万城目 自分が獲ることはないなと、完全に他人事のような気持ちでいました。昨日は待ち会のあと会見して、めっちゃ疲れたはずなのに、脳が興奮しているのか、ほとんど寝れなかったです。戦場からの帰還兵って、家に帰ったその日は寝られへんやろうなとか思いました。
森見さんのポジティブマインド
――発表前の待ち会には編集者の方の他に、森見登美彦さん、綿矢りささん、ヨーロッパ企画の上田誠さんがいらしたそうですね。どういう繫がりなのでしょうか。
万城目 10年くらい前、綿矢さんもまだ京都に住んでらっしゃった頃、僕が京都に行った際には森見さんと綿矢さんと3人でご飯を食べていたんです。上田さんも京都の方なので、時々そこに加わるようになって。
森見さんと上田さんとは毎年忘年会もしています。『八月の御所グラウンド』に収録された「十二月の都大路上下ル」は京都で開催される高校生の駅伝大会の話ですが、あれは基本的に12月の最終日曜日に開催されるんです。僕は2017年から取材のために大会を見に行っていて、ついでに忘年会をやるようになりました。
去年の忘年会で直木賞ノミネートの話になった時、僕が「どうせあかんから」とか「落選回数の日本記録を作るんや」とかネガティブなことをひたすら言っていたら、森見さんに叱られまして。「直木賞というのはお祭りであるから、楽しまないと損なんだ」と。

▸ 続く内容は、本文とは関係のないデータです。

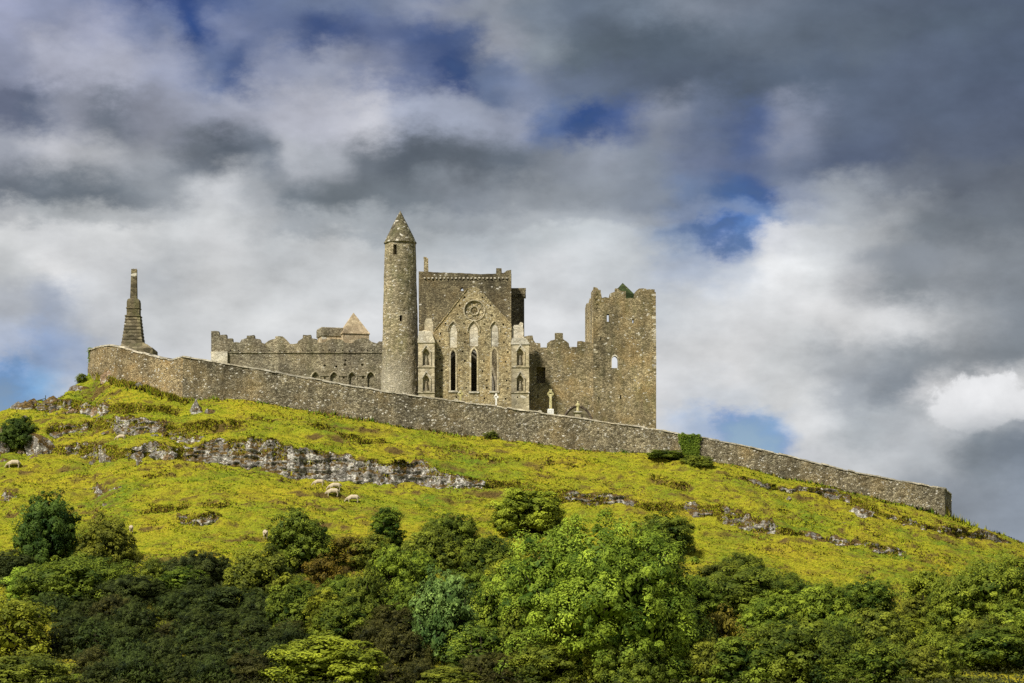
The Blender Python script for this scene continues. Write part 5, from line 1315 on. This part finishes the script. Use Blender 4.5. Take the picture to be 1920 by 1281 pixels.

僕は、森見さんは執筆まわりの物事に対し、得てして後ろ向きになりがちやと思ってたんですけれど、そのときはめっちゃポジティブで。「これから数十分後に電話がかかってきて、自分の人生がどちらかに分かれる。そう思うと面白いじゃないですか」とか。なんて前向きなとらえ方やろうと、ちょっと感動しました。